Start

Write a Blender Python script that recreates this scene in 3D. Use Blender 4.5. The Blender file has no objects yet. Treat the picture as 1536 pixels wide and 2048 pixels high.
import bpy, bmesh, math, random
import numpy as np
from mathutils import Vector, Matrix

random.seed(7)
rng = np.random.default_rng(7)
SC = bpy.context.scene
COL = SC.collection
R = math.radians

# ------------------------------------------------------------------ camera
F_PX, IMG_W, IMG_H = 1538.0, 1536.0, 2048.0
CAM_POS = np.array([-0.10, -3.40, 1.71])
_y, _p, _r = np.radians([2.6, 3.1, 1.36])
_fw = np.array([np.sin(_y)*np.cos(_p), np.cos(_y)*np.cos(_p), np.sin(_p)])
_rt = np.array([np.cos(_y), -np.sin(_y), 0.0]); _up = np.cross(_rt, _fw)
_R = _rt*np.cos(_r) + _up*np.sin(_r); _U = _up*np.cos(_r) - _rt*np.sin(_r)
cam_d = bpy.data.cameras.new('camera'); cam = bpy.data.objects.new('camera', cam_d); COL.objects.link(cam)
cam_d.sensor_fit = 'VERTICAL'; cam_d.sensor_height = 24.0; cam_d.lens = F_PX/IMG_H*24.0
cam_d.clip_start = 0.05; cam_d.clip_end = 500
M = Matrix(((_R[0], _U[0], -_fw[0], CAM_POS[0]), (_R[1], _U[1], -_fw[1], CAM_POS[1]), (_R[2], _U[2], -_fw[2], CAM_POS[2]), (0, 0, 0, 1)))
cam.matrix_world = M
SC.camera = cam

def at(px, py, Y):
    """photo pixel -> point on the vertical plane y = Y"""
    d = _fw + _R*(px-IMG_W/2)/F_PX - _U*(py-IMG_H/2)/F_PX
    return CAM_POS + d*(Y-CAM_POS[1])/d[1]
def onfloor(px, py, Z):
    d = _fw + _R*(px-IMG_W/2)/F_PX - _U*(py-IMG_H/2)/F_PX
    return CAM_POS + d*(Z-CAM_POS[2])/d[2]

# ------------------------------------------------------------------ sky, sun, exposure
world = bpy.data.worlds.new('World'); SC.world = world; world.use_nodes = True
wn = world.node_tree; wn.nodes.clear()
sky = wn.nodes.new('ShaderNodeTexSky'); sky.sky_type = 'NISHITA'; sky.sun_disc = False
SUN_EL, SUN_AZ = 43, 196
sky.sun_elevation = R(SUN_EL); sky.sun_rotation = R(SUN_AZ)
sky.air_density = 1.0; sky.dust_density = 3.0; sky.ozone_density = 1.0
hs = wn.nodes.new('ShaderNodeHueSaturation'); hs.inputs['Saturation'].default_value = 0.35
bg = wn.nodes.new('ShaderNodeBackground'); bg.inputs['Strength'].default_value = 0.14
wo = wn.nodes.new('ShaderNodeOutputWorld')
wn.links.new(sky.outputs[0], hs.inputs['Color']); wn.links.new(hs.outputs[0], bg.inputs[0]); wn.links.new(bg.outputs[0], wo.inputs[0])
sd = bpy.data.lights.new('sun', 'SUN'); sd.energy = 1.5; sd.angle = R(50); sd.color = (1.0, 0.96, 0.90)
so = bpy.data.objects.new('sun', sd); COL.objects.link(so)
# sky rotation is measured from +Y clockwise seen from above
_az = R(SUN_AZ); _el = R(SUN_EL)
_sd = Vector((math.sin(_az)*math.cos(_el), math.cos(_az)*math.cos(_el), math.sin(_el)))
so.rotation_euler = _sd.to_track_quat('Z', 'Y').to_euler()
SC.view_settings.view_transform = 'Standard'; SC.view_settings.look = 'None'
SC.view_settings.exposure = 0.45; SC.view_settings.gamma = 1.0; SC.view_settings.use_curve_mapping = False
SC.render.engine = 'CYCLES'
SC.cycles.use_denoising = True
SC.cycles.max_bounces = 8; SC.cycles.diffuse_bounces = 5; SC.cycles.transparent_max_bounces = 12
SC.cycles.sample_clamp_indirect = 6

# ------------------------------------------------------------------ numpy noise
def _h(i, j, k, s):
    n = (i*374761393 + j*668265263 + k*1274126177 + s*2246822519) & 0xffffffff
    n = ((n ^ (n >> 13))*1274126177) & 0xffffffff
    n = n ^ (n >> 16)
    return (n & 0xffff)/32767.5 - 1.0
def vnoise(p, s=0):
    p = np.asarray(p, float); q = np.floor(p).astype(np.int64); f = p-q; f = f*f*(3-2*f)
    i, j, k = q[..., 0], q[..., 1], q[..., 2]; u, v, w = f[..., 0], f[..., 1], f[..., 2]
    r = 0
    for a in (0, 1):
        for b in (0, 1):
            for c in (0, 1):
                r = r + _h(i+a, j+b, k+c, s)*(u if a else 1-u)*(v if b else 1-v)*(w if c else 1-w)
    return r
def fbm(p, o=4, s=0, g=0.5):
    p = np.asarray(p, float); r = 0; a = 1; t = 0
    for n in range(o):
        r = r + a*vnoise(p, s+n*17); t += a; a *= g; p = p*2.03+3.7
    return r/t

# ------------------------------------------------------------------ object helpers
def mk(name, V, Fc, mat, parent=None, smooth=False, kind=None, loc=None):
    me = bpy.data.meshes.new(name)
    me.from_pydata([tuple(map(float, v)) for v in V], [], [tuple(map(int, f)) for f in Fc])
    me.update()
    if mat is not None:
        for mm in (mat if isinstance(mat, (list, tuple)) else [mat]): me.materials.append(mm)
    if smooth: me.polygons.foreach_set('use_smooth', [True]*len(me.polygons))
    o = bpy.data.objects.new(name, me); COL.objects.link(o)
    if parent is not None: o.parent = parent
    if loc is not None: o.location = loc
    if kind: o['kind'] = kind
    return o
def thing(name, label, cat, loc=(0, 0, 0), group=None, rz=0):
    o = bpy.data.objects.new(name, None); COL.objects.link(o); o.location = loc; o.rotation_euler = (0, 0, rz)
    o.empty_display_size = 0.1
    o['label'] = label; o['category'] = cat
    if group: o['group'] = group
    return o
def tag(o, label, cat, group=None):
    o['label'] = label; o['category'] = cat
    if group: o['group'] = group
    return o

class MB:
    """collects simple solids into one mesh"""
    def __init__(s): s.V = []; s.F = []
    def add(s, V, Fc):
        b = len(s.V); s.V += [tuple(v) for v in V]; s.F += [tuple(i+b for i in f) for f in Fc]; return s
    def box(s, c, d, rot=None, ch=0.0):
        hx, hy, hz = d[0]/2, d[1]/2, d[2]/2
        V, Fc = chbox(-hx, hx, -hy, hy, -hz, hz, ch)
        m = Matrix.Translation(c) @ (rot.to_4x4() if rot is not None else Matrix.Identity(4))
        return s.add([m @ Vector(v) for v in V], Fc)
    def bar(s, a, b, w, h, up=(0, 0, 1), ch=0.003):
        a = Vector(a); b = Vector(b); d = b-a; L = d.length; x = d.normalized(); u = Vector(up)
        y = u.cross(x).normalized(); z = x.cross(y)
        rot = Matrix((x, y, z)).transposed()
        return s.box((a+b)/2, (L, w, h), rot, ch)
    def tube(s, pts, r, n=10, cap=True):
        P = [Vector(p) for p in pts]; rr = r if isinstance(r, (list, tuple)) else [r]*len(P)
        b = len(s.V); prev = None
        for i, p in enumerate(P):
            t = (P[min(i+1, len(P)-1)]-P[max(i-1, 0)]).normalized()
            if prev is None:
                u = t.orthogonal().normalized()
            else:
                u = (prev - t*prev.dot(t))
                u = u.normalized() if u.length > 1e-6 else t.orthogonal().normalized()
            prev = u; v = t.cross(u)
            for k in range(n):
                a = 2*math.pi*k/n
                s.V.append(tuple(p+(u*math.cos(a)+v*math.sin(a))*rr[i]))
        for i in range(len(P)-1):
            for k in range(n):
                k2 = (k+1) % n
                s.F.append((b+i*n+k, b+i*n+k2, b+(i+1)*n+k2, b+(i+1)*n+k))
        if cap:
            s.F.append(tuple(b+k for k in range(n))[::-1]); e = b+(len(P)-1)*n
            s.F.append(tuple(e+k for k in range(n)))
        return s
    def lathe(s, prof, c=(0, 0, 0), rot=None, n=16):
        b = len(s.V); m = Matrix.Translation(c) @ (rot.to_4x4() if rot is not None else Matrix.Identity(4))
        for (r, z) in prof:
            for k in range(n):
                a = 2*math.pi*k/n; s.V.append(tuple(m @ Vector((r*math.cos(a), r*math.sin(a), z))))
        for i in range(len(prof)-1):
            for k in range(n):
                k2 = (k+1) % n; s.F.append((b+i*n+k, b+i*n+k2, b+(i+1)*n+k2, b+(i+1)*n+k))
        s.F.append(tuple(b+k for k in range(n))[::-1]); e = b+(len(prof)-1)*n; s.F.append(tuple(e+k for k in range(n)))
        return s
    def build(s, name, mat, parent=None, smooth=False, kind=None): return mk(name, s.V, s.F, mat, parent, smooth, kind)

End

Problem requirements:
Look above and repeat, character for character, the lines from the first one to the line with "R = math.radians", counting both.

The result:
Write a Blender Python script that recreates this scene in 3D. Use Blender 4.5. The Blender file has no objects yet. Treat the picture as 1536 pixels wide and 2048 pixels high.
import bpy, bmesh, math, random
import numpy as np
from mathutils import Vector, Matrix

random.seed(7)
rng = np.random.default_rng(7)
SC = bpy.context.scene
COL = SC.collection
R = math.radians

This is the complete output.